Certains de nos étudiants ukrainiens, polonais et lettons prennent une part active à la nouvelle initiative que nous avons lancée avec nos collègues des Pays-Bas, d’Autriche, d’Allemagne et du Royaume-Uni : la création de l’Université de la nouvelle Europe (UNE), un lieu d’apprentissage, de communication et d’échange entre l’Europe occidentale et l’Europe orientale. Nous avons fondé cette université avec la ferme conviction que les sciences sociales apportent des réponses indispensables aux défis pertinents de notre époque – un autoritarisme sophistiqué, la catastrophe climatique, la crise de la santé publique, etc. L’IUE reste un modèle pour cette institution. Mais l’UNE sera basée dans l’un des pays de l’Est de l’Union européenne et s’adressera aux populations en plein essor, diverses et immensément talentueuses de cette partie du monde.
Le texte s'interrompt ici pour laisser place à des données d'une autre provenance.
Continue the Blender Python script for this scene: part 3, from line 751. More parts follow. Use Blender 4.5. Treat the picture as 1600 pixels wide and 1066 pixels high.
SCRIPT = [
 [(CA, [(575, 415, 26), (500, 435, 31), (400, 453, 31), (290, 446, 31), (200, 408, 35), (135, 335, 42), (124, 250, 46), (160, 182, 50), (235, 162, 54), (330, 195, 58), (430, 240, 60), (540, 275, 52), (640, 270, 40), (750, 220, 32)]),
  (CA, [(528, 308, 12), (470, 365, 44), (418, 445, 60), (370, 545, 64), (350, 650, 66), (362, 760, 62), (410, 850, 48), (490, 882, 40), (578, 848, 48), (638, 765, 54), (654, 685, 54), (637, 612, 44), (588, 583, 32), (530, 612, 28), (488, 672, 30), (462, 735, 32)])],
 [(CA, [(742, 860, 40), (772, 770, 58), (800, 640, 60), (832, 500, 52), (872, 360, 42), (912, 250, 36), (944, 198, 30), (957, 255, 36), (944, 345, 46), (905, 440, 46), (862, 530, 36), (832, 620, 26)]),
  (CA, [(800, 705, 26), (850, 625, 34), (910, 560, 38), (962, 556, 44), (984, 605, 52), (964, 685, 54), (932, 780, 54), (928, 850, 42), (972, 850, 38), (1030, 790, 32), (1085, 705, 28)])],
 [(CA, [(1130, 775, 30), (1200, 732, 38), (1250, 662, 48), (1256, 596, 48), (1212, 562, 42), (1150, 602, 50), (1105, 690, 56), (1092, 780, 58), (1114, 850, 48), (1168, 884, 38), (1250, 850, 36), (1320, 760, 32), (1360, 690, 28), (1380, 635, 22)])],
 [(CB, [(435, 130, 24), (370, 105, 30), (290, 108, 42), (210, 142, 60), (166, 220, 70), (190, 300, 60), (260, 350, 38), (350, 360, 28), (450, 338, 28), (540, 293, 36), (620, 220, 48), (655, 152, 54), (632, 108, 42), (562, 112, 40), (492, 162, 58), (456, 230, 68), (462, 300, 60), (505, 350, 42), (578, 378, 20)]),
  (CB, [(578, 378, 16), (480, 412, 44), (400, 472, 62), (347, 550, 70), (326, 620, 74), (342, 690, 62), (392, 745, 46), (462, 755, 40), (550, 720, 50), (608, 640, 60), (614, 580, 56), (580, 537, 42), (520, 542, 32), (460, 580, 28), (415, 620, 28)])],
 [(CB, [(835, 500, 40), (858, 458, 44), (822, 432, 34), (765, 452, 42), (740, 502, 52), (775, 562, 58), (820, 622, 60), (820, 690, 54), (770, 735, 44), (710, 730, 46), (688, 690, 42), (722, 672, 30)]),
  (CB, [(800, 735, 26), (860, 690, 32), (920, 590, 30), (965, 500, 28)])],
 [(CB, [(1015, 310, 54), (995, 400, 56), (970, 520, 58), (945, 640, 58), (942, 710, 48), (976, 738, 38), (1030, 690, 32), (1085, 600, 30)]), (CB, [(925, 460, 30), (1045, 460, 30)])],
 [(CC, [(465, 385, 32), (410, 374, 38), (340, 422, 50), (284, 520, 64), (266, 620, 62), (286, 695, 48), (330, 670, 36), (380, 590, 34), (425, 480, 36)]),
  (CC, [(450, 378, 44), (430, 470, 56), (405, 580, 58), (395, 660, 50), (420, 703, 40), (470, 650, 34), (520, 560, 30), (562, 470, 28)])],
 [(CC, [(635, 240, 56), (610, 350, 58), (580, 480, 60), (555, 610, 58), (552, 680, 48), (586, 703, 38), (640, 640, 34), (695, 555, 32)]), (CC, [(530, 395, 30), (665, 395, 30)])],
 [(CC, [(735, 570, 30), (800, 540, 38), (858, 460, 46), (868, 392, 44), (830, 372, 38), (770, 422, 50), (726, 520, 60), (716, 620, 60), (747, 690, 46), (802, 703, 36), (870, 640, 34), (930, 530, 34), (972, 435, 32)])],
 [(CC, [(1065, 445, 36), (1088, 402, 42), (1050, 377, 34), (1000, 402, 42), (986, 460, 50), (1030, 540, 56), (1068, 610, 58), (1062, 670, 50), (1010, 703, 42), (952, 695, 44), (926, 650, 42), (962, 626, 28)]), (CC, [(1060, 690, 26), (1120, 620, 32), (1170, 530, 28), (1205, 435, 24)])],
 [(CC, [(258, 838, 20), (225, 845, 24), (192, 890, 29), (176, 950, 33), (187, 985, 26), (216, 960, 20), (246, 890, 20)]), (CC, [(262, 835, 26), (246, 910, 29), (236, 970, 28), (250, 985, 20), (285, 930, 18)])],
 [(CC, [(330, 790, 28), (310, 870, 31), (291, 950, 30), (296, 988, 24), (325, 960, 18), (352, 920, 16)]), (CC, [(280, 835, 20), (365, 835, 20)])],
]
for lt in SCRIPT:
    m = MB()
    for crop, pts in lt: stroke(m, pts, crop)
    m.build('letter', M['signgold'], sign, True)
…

Le personnel, les programmes et les pratiques de l’UNE s’appuieront sur une approche transnationale de l’éducation. Même la guerre actuelle, aussi horrible et porteuse de divisions soit-elle, ne nous a pas fait renoncer à l’idée de mettre les étudiants et les professeurs ukrainiens, russes, baltes, balkaniques et ouest-européens dans les mêmes salles de classe et les mêmes laboratoires.

 

 

Désorienter l’Europe, pour mieux la pluraliser

 

 

Notre expérience à l’IUE devra être remise au cœur du débat lorsqu’il faudra reconstruire le réseau de recherche dans cette partie du continent. Les enjeux ont changé. Il ne s’agit plus de s’inscrire dans une perspective d’intégration européenne selon un modèle centre-périphérie. Il est de plus en plus important de prendre au sérieux les méthodes, les traditions intellectuelles et les objets de recherche qui proviennent d’Ukraine et de l’est du continent. La guerre a rendu cette expérience orientale plus pertinente, plus centrale que jamais pour les sciences sociales européennes. Une approche transnationale permet de sortir de la logique d’une histoire nationale et de valoriser les relations et les pratiques communes avec le reste du continent. Il s’agit donc, en contournant une forme d’orientalisme qui anime souvent nos réflexions d’Occidentaux, de désorienter l’Europe, pour mieux la pluraliser.